● WHAT IS NEEDED
Print the lines that start the entries and continue through the one holding "for o in list(bpy.data.objects): bpy.data.objects.remove(o)", please, exactly and with the pictures omitted.

** START RECORDS SUPPLIED **

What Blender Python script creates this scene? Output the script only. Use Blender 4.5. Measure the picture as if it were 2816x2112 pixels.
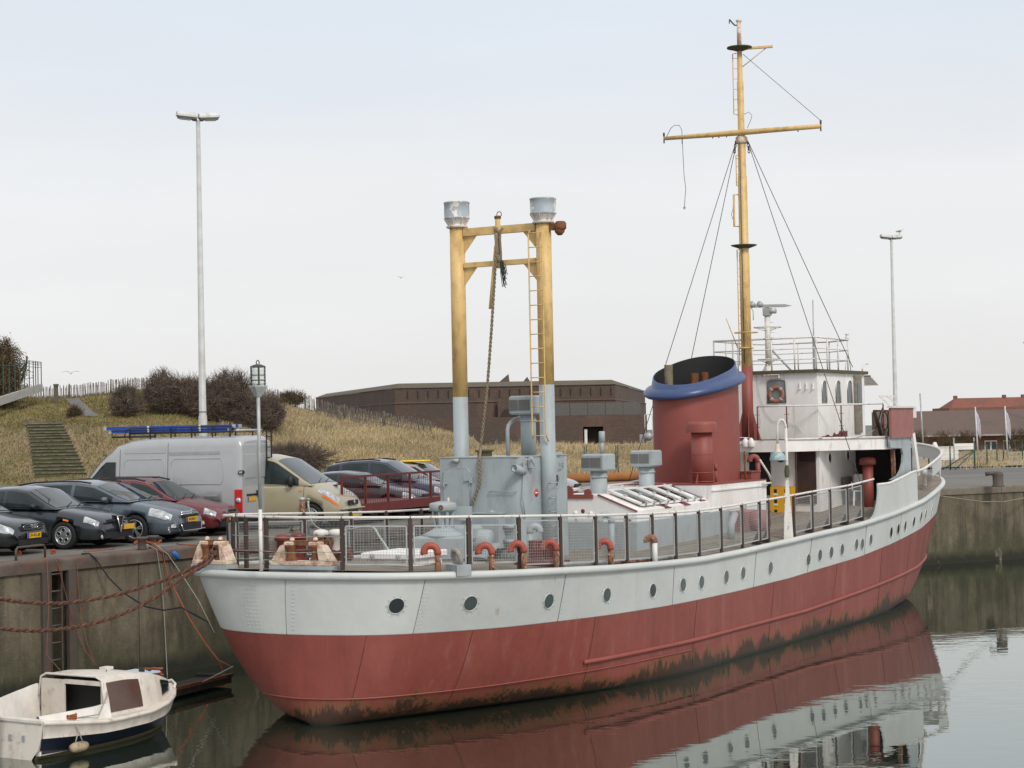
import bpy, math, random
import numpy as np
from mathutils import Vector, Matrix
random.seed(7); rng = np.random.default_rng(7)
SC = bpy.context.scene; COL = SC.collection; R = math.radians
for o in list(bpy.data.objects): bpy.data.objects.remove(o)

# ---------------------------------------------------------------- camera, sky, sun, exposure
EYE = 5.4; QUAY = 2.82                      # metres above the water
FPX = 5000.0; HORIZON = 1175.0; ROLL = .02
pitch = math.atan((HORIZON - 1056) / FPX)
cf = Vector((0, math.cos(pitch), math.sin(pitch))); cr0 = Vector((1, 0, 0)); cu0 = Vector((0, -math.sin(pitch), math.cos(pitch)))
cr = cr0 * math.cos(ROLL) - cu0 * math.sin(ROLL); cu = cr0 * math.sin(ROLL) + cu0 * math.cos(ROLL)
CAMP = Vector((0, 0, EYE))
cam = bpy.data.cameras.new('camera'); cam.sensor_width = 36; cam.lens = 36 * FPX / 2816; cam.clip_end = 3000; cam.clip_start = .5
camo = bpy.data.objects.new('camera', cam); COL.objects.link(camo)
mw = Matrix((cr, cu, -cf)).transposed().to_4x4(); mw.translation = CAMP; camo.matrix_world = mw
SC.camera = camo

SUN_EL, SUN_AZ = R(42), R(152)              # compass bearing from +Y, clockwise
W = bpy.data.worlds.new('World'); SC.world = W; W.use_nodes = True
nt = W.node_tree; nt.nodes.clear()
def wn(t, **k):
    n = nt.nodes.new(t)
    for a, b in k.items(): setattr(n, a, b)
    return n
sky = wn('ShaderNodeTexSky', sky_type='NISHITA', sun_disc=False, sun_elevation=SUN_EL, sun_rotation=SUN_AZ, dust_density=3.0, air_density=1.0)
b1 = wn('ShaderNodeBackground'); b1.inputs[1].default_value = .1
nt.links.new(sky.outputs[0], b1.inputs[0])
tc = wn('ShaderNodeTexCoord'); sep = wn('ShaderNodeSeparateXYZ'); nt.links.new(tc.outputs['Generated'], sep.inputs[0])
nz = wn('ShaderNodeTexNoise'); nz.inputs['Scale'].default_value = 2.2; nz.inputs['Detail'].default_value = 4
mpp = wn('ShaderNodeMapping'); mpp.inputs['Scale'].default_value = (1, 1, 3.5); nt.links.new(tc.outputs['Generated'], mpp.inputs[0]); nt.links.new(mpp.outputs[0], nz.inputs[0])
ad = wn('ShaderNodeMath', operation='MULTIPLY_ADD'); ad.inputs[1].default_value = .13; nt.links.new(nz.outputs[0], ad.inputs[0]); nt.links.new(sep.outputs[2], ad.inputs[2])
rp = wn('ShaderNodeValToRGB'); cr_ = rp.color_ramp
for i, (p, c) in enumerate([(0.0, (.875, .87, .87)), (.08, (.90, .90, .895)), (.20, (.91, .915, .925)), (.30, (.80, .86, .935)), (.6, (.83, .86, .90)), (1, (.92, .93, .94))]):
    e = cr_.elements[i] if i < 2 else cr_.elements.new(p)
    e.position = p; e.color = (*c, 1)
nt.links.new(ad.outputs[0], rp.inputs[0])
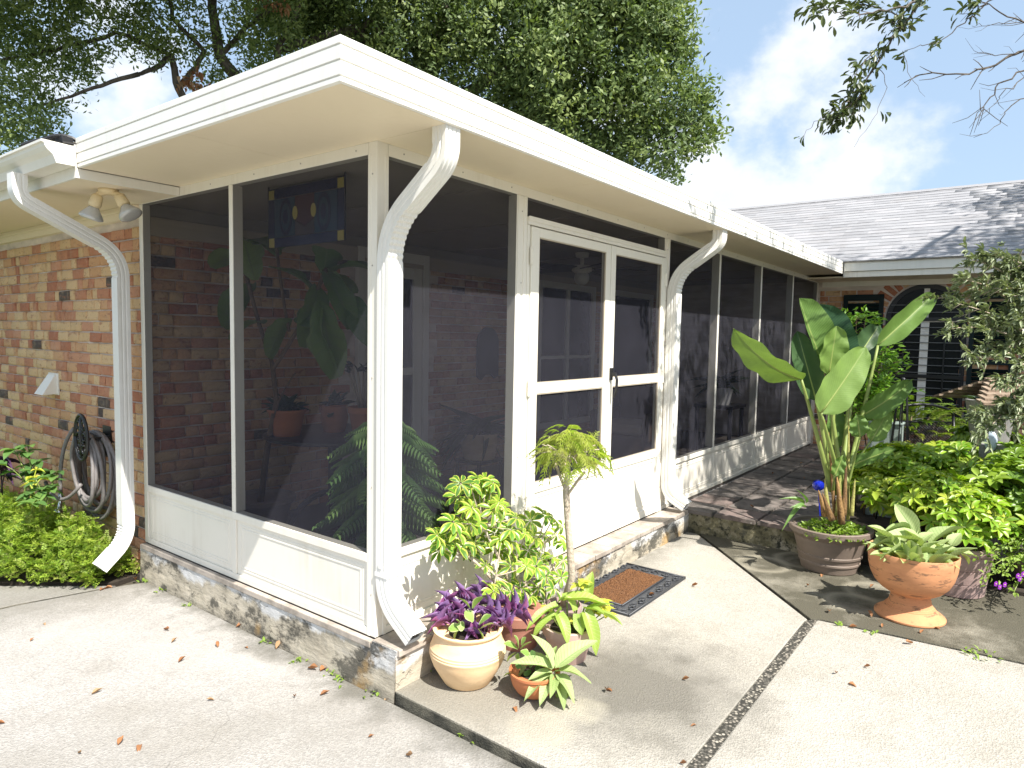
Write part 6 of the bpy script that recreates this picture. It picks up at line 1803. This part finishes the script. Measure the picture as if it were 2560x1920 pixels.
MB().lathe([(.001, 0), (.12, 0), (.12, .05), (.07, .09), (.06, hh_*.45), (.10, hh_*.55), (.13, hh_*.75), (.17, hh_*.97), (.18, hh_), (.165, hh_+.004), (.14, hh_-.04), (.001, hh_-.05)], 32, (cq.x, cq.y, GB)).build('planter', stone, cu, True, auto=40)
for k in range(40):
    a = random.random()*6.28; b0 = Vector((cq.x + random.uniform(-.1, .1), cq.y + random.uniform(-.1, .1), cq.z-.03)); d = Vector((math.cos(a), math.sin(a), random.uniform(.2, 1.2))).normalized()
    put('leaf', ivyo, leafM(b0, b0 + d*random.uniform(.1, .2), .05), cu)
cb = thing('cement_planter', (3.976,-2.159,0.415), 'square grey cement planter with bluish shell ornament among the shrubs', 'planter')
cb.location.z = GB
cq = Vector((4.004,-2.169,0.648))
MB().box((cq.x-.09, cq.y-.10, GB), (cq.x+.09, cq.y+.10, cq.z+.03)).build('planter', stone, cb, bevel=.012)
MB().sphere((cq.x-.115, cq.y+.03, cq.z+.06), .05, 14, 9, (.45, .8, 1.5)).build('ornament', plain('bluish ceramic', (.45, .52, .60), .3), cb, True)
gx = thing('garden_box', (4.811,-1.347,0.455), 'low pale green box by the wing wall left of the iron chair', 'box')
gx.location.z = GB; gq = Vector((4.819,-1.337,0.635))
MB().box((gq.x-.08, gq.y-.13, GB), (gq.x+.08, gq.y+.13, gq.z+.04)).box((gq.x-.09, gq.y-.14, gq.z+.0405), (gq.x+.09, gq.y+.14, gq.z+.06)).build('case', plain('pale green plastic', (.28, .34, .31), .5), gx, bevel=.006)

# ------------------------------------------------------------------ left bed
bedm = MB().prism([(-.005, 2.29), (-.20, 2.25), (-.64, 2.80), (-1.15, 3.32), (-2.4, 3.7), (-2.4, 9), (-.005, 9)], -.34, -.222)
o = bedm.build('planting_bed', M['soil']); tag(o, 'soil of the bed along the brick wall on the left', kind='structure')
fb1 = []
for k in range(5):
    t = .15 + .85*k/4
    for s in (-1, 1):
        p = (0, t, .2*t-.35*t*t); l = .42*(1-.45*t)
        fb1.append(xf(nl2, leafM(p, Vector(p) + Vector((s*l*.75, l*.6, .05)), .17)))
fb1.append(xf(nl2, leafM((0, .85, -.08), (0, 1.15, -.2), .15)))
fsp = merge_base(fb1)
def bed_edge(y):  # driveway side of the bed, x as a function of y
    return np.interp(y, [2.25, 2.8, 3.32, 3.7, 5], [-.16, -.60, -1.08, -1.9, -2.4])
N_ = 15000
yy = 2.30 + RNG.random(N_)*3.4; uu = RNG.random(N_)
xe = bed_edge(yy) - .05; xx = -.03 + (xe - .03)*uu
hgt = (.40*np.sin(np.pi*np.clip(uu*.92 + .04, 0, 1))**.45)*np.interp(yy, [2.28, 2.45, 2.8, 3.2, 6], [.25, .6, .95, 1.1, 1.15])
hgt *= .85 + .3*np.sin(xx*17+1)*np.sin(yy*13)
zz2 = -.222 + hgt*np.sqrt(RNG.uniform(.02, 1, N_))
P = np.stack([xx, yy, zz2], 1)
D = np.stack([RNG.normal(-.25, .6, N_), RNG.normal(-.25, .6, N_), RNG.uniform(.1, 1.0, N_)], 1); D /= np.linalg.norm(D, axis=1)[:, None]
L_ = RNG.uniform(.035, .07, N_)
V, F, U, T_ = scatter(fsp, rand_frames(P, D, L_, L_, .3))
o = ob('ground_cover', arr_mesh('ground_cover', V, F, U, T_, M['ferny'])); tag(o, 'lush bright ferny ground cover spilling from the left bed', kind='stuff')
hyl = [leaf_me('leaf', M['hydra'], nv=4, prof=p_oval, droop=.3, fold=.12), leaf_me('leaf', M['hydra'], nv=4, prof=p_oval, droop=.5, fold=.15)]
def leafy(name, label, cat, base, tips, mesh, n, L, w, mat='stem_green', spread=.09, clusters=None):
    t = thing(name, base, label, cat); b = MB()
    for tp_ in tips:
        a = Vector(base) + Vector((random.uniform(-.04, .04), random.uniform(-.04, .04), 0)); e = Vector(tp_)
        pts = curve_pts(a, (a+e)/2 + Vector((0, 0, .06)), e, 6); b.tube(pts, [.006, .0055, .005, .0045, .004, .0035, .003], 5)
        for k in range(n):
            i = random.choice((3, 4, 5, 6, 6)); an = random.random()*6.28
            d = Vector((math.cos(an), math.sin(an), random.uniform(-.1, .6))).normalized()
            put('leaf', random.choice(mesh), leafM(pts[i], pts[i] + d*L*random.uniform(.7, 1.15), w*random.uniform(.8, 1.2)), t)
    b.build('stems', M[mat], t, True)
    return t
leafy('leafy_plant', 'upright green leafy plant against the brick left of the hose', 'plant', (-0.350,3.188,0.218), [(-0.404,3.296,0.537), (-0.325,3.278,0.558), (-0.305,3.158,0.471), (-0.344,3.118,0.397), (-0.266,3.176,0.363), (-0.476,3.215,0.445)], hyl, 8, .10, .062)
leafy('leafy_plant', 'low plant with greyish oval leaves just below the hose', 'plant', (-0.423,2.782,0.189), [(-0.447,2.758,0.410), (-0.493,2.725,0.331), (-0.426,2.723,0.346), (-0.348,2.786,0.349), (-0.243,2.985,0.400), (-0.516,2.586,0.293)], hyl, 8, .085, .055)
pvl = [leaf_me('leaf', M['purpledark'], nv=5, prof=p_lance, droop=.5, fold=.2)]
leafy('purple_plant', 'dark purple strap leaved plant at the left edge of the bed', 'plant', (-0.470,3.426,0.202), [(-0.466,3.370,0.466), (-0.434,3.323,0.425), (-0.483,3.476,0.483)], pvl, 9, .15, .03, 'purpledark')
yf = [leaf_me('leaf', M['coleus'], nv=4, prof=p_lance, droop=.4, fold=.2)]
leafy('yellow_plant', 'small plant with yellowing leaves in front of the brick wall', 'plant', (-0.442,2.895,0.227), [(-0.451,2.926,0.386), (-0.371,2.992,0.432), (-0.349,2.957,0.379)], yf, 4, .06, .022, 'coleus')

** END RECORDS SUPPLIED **

● EXERCISE RESULT
What Blender Python script creates this scene? Output the script only. Use Blender 4.5. Measure the picture as if it were 2816x2112 pixels.
import bpy, math, random
import numpy as np
from mathutils import Vector, Matrix
random.seed(7); rng = np.random.default_rng(7)
SC = bpy.context.scene; COL = SC.collection; R = math.radians
for o in list(bpy.data.objects): bpy.data.objects.remove(o)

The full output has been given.